** Provided material **
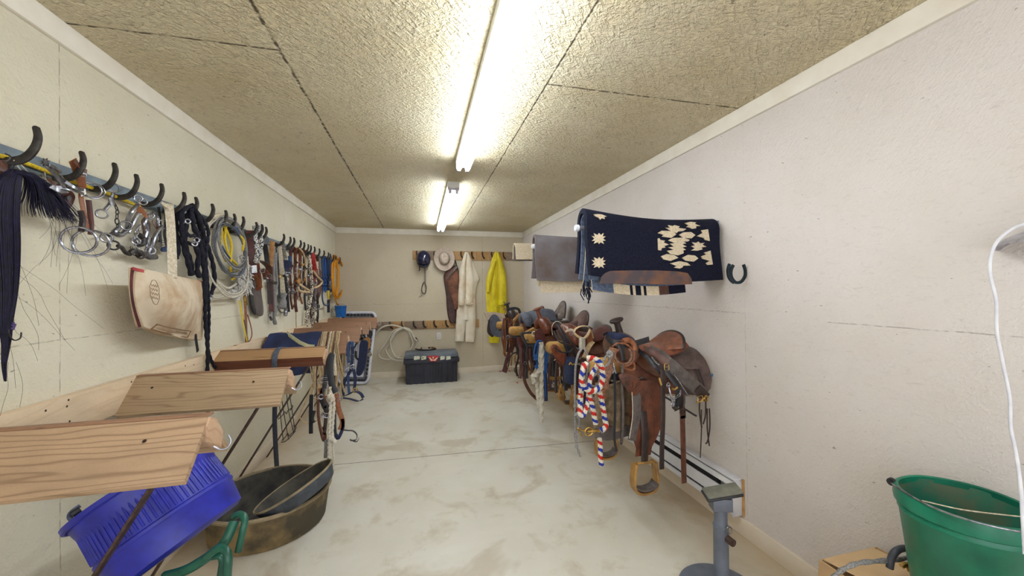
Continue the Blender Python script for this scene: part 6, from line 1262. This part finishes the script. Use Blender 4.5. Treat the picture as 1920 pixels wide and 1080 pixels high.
c0=V((d_.x+.008,d_.y-.036,kp.z+.045)); MB().tube([c0+V((.014*math.cos(a*math.pi/10),-.004,.016*math.sin(a*math.pi/10))) for a in range(20)],.003,6,closed=True).build('pull_ring',M_steel,t)
# ================================================================ cardboard box, bucket, lamp
M_card=mk('cardboard',(214,182,140),(196,162,118),.85,0,sc=5,bmp=.1); M_cardd=mk('cardboard_inner',(180,148,108),(160,128,90),.85,0,sc=5,bmp=.1)
ztb=.385; t=thing('cardboard_box','open brown cardboard box against the right wall under the green bucket','box',V((1.66,.87,0)))
B0,B1,Y0,Y1=1.50,1.80,.60,1.15
for c_,d2 in (((B0+.002,(Y0+Y1)/2,ztb/2),(.004,Y1-Y0,ztb)),((B1-.002,(Y0+Y1)/2,ztb/2),(.004,Y1-Y0,ztb)),(((B0+B1)/2,Y0+.002,ztb/2),(B1-B0-.01,.004,ztb)),(((B0+B1)/2,Y1-.002,ztb/2),(B1-B0-.01,.004,ztb))):
    MB().box(c_,d2).build('side_panel',M_card,t)
MB().box(((B0+B1)/2,(Y0+Y1)/2,ztb-.03),(B1-B0-.02,Y1-Y0-.02,.004)).build('inner_flap',M_cardd,t)
MB().sheet(lambda u,v:V((B0+.01+(B1-B0-.04)*u,Y1-.01-.17*v,ztb+.004+.03*v*(1-.4*u))),4,4,.004).build('top_flap',M_card,t)
MB().sheet(lambda u,v:V((B0+.02+.2*u*(1-.3*v),Y0+.10+.27*v,ztb+.035-.02*v+.02*u)),4,4,.004).build('top_flap',M_card,t)
MB().sheet(lambda u,v:V((B0-.012*u,Y0+.1+(Y1-Y0-.1)*v,ztb-.0-.12*u)),3,3,.004).build('side_flap',M_cardd,t)
bq=V((1.642,.812,ztb+.012)); M_bk=mk('dirty_green_plastic',(16,122,92),(10,92,70),.35,0,sc=7,bmp=.15,det=6); M_bki=mk('dirty_green_inside',(34,112,88),(86,104,80),.6,0,sc=9,bmp=.2,det=7,lo=.45,hi=.62)
t=thing('bucket','green plastic bucket with a wire bail standing at the right edge of the picture','bucket',bq); Mb=Matrix.Translation(bq); bh_=.385
MB().lathe([(.0001,0),(.108,0),(.112,.004),(.1465,bh_-.07),(.150,bh_-.066),(.150,bh_-.055),(.1475,bh_-.05)],48,Mb).build('outer_wall',M_bk,t)
MB().lathe([(.1475,bh_-.052),(.157,bh_-.045),(.159,bh_-.03),(.156,bh_-.004),(.150,bh_),(.144,bh_-.003),(.143,bh_-.02)],48,Mb,fn=lambda a,i:1+.006*math.sin(7*a)*(i>0)).build('rim',M_bk,t)
MB().lathe([(.144,bh_-.01),(.139,bh_-.08),(.108,.012),(.0001,.010)],48,Mb).build('inside',M_bki,t)
ear=[bq+V((-.075,.142,bh_-.008)),bq+V((.075,-.142,bh_-.012))]
MB().tube(sp([ear[0]+V((-.005,0,.0)),bq+V((-.13,.09,bh_+.004)),bq+V((-.163,.0,bh_+.004)),bq+V((-.145,-.08,bh_+.002)),bq+V((-.07,-.150,bh_)),ear[1]],6),.0028,8).build('bail',M_steel,t)
MB().tube(sp([bq+V((-.150,.02,bh_+.004)),bq+V((-.12,-.05,bh_+.012)),bq+V((-.02,-.09,bh_+.004)),bq+V((.06,-.12,bh_+.0))],6),.002,6).build('wire_wrap',M_wweb,t)
MB().lathe([(.0001,.012),(.012,.010),(.014,0)],12,Matrix.Translation(ear[0]+V((.004,0,0)))@Matrix.Rotation(-math.pi/2,4,'Y')).build('ear',M_kp,t)
DP=lambda px,py,o:dp(px,py,1.33-o)
t=thing('flexible_conduit','grey ribbed flexible conduit lying across the cardboard box','conduit',DP(1600,1062,0))
P_=sp([DP(1560,1085,.02),DP(1580,1068,.02),DP(1610,1056,.02),DP(1650,1052,.0),DP(1690,1048,-.02),DP(1720,1040,-.03)],12)
MB().tube(P_,lambda q_:.0075+.0012*math.sin(q_*420),10).build('conduit',M_rg,t)
t=thing('hose','short dark rubber hose end curled beside the green bucket','hose',DP(1680,1060,0)); MB().tube(sp([DP(1668,1065,.0),DP(1672,1045,.0),DP(1682,1032,.0),DP(1698,1028,-.02),DP(1712,1034,-.04)],6),.011,10).build('hose',mk('dark_hose',(70,74,84),(50,52,60),.5,bmp=.2),t); MB().tube(sp([DP(1690,1062,.02),DP(1700,1058,.02),DP(1706,1070,.02)],4),.008,8).build('brass_fitting',M_brass,t)
lc=dp(1968,462,1.12); t=thing('heat_lamp','bare aluminium lamp reflector hanging at the right edge','lamp',lc); Ml=Matrix.Translation(lc)@Matrix.Rotation(.12,4,'Y')
MB().lathe([(.105,0),(.107,-.002),(.100,.010),(.08,.028),(.05,.046),(.028,.06),(.028,.085),(.024,.085),(.024,.058),(.046,.042),(.076,.024),(.096,.008),(.103,.0)],48,Ml,closed=True).build('reflector',mk('brushed_aluminium',(206,206,214),(170,170,180),.35,.85,sc=60,bmp=.05),t)
MB().lathe([(.0001,.06),(.024,.06),(.026,.08),(.024,.15),(.012,.17),(.0001,.17)],24,Ml).build('socket',M_kp,t)
MB().tube(sp([lc+V((.0,.0,.17)),dp(1930,412,1.10),dp(1900,428,1.12),dp(1872,450,1.13),dp(1858,480,1.13),dp(1857,515,1.13),dp(1868,565,1.12),dp(1869,620,1.12),dp(1880,680,1.12),dp(1893,745,1.11),dp(1895,800,1.1),dp(1905,850,1.08),dp(1914,915,1.04),dp(1918,975,1.0),dp(1922,1040,.98)],7),.0042,10,flat=1.).build('cord',mk('white_cord',(226,226,230),(206,206,214),.45,bmp=0),t)
# red scraps on the floor
for i,(px,py,wd) in enumerate(((938,697,'at the tip of the maroon strap'),(955,696,'right of the maroon strap tip'),(977,706,'beside the curved burgundy strap'),(970,718,'nearest the camera of the four'))):
    c_=Fz(px,py); rnd=random.Random(i); m_=MB(); m_.prism([((.014+.012*rnd.random())*math.cos(a*math.pi/4),(.012+.014*rnd.random())*math.sin(a*math.pi/4)) for a in range(8)],.006,Matrix.Translation(c_+V((0,0,.004)))@Matrix.Rotation(.15,4,'X')); m_.build('scrap',M_red,label='small red scrap on the concrete floor, '+wd,cat='scrap',group='red scraps on the floor')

** Set exercise **
Write out each line of the data exactly; the images should be left out.

** Reply **
Continue the Blender Python script for this scene: part 6, from line 1262. This part finishes the script. Use Blender 4.5. Treat the picture as 1920 pixels wide and 1080 pixels high.
c0=V((d_.x+.008,d_.y-.036,kp.z+.045)); MB().tube([c0+V((.014*math.cos(a*math.pi/10),-.004,.016*math.sin(a*math.pi/10))) for a in range(20)],.003,6,closed=True).build('pull_ring',M_steel,t)
# ================================================================ cardboard box, bucket, lamp
M_card=mk('cardboard',(214,182,140),(196,162,118),.85,0,sc=5,bmp=.1); M_cardd=mk('cardboard_inner',(180,148,108),(160,128,90),.85,0,sc=5,bmp=.1)
ztb=.385; t=thing('cardboard_box','open brown cardboard box against the right wall under the green bucket','box',V((1.66,.87,0)))
B0,B1,Y0,Y1=1.50,1.80,.60,1.15
for c_,d2 in (((B0+.002,(Y0+Y1)/2,ztb/2),(.004,Y1-Y0,ztb)),((B1-.002,(Y0+Y1)/2,ztb/2),(.004,Y1-Y0,ztb)),(((B0+B1)/2,Y0+.002,ztb/2),(B1-B0-.01,.004,ztb)),(((B0+B1)/2,Y1-.002,ztb/2),(B1-B0-.01,.004,ztb))):
    MB().box(c_,d2).build('side_panel',M_card,t)
MB().box(((B0+B1)/2,(Y0+Y1)/2,ztb-.03),(B1-B0-.02,Y1-Y0-.02,.004)).build('inner_flap',M_cardd,t)
MB().sheet(lambda u,v:V((B0+.01+(B1-B0-.04)*u,Y1-.01-.17*v,ztb+.004+.03*v*(1-.4*u))),4,4,.004).build('top_flap',M_card,t)
MB().sheet(lambda u,v:V((B0+.02+.2*u*(1-.3*v),Y0+.10+.27*v,ztb+.035-.02*v+.02*u)),4,4,.004).build('top_flap',M_card,t)
MB().sheet(lambda u,v:V((B0-.012*u,Y0+.1+(Y1-Y0-.1)*v,ztb-.0-.12*u)),3,3,.004).build('side_flap',M_cardd,t)
bq=V((1.642,.812,ztb+.012)); M_bk=mk('dirty_green_plastic',(16,122,92),(10,92,70),.35,0,sc=7,bmp=.15,det=6); M_bki=mk('dirty_green_inside',(34,112,88),(86,104,80),.6,0,sc=9,bmp=.2,det=7,lo=.45,hi=.62)
t=thing('bucket','green plastic bucket with a wire bail standing at the right edge of the picture','bucket',bq); Mb=Matrix.Translation(bq); bh_=.385
MB().lathe([(.0001,0),(.108,0),(.112,.004),(.1465,bh_-.07),(.150,bh_-.066),(.150,bh_-.055),(.1475,bh_-.05)],48,Mb).build('outer_wall',M_bk,t)
MB().lathe([(.1475,bh_-.052),(.157,bh_-.045),(.159,bh_-.03),(.156,bh_-.004),(.150,bh_),(.144,bh_-.003),(.143,bh_-.02)],48,Mb,fn=lambda a,i:1+.006*math.sin(7*a)*(i>0)).build('rim',M_bk,t)
MB().lathe([(.144,bh_-.01),(.139,bh_-.08),(.108,.012),(.0001,.010)],48,Mb).build('inside',M_bki,t)
ear=[bq+V((-.075,.142,bh_-.008)),bq+V((.075,-.142,bh_-.012))]
MB().tube(sp([ear[0]+V((-.005,0,.0)),bq+V((-.13,.09,bh_+.004)),bq+V((-.163,.0,bh_+.004)),bq+V((-.145,-.08,bh_+.002)),bq+V((-.07,-.150,bh_)),ear[1]],6),.0028,8).build('bail',M_steel,t)
MB().tube(sp([bq+V((-.150,.02,bh_+.004)),bq+V((-.12,-.05,bh_+.012)),bq+V((-.02,-.09,bh_+.004)),bq+V((.06,-.12,bh_+.0))],6),.002,6).build('wire_wrap',M_wweb,t)
MB().lathe([(.0001,.012),(.012,.010),(.014,0)],12,Matrix.Translation(ear[0]+V((.004,0,0)))@Matrix.Rotation(-math.pi/2,4,'Y')).build('ear',M_kp,t)
DP=lambda px,py,o:dp(px,py,1.33-o)
t=thing('flexible_conduit','grey ribbed flexible conduit lying across the cardboard box','conduit',DP(1600,1062,0))
P_=sp([DP(1560,1085,.02),DP(1580,1068,.02),DP(1610,1056,.02),DP(1650,1052,.0),DP(1690,1048,-.02),DP(1720,1040,-.03)],12)
MB().tube(P_,lambda q_:.0075+.0012*math.sin(q_*420),10).build('conduit',M_rg,t)
t=thing('hose','short dark rubber hose end curled beside the green bucket','hose',DP(1680,1060,0)); MB().tube(sp([DP(1668,1065,.0),DP(1672,1045,.0),DP(1682,1032,.0),DP(1698,1028,-.02),DP(1712,1034,-.04)],6),.011,10).build('hose',mk('dark_hose',(70,74,84),(50,52,60),.5,bmp=.2),t); MB().tube(sp([DP(1690,1062,.02),DP(1700,1058,.02),DP(1706,1070,.02)],4),.008,8).build('brass_fitting',M_brass,t)
lc=dp(1968,462,1.12); t=thing('heat_lamp','bare aluminium lamp reflector hanging at the right edge','lamp',lc); Ml=Matrix.Translation(lc)@Matrix.Rotation(.12,4,'Y')
MB().lathe([(.105,0),(.107,-.002),(.100,.010),(.08,.028),(.05,.046),(.028,.06),(.028,.085),(.024,.085),(.024,.058),(.046,.042),(.076,.024),(.096,.008),(.103,.0)],48,Ml,closed=True).build('reflector',mk('brushed_aluminium',(206,206,214),(170,170,180),.35,.85,sc=60,bmp=.05),t)
MB().lathe([(.0001,.06),(.024,.06),(.026,.08),(.024,.15),(.012,.17),(.0001,.17)],24,Ml).build('socket',M_kp,t)
MB().tube(sp([lc+V((.0,.0,.17)),dp(1930,412,1.10),dp(1900,428,1.12),dp(1872,450,1.13),dp(1858,480,1.13),dp(1857,515,1.13),dp(1868,565,1.12),dp(1869,620,1.12),dp(1880,680,1.12),dp(1893,745,1.11),dp(1895,800,1.1),dp(1905,850,1.08),dp(1914,915,1.04),dp(1918,975,1.0),dp(1922,1040,.98)],7),.0042,10,flat=1.).build('cord',mk('white_cord',(226,226,230),(206,206,214),.45,bmp=0),t)
# red scraps on the floor
for i,(px,py,wd) in enumerate(((938,697,'at the tip of the maroon strap'),(955,696,'right of the maroon strap tip'),(977,706,'beside the curved burgundy strap'),(970,718,'nearest the camera of the four'))):
    c_=Fz(px,py); rnd=random.Random(i); m_=MB(); m_.prism([((.014+.012*rnd.random())*math.cos(a*math.pi/4),(.012+.014*rnd.random())*math.sin(a*math.pi/4)) for a in range(8)],.006,Matrix.Translation(c_+V((0,0,.004)))@Matrix.Rotation(.15,4,'X')); m_.build('scrap',M_red,label='small red scrap on the concrete floor, '+wd,cat='scrap',group='red scraps on the floor')